Thursday, January 10, 2008

How's your cooking?

I fancy myself as somewhat of a decent cook. My greatest culinary triumphs are when I take a recipe and tweak a few ingredients here and there, and actually manage to improve the taste of the dish. I have been known to convert avowed shrimp haters into shrimp lovers, with my ‘secret’ bacon-wrapped-shrimp recipe. The real key to being a successful cook, I believe, is your willingness to take risks. Ultimately a dish works because of what you put into it. It really is all about the ingredients. Some things work really well together and titillate the palate in the most amazing ways. Other things, you politely smile at, and push them around on your plate until the requisite amount of time has passed so that you can excuse yourself from the disaster masquerading as a meal.

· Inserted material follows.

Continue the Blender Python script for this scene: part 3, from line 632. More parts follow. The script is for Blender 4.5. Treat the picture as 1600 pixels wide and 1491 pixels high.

One of the key ingredients to being a successful Christian is faith (or trust). The Bible says that without faith it is impossible to please God. That puts a bit of a damper on trying to live a Christian life based solely on what you can see, or fully comprehend. That means that your ‘Christianity recipe’ is always going to taste slightly off, if the ingredient of faith isn’t present. I’m still on this theme of flying that struck me as we landed in Charlotte a few days ago (in case you didn’t recognize it and you were thrown off by the cooking analogy), and I’m convinced that all of us who venture out into the wide open blue skies, exercise a huge measure of faith in the wisdom of men. Why else would we trust our lives to two people in a tiny 4X4 cockpit with a bank of instruments that, to us, might as well be rocket science, flying a thin metal tube with two rather flimsy wings attached, unless we trusted implicitly that they knew what they were doing?

I don’t know about you, but I’ve never checked the credentials of a pilot before boarding the flight. I trust implicitly that he knows what he’s doing. If I can have faith in fallible and mortal men, why on earth do I struggle so much with exercising the same faith in a God who has demonstrated over and over again, His love for me? I so 'badly' want to be a good Christian, and like cooking, I already know the ingredients necessary to make the recipe turn out great. Now I just need to be willing to take the ‘risk,’ mix it up, and jump in with both feet at the deep end. How’s your cooking… I mean, your faith?

1 comments:

Anonymous said...

There can be turbulence in the circumstances of my life; my recipes don't always turn out how they I think they should but thank God that neither of these can rattle my faith!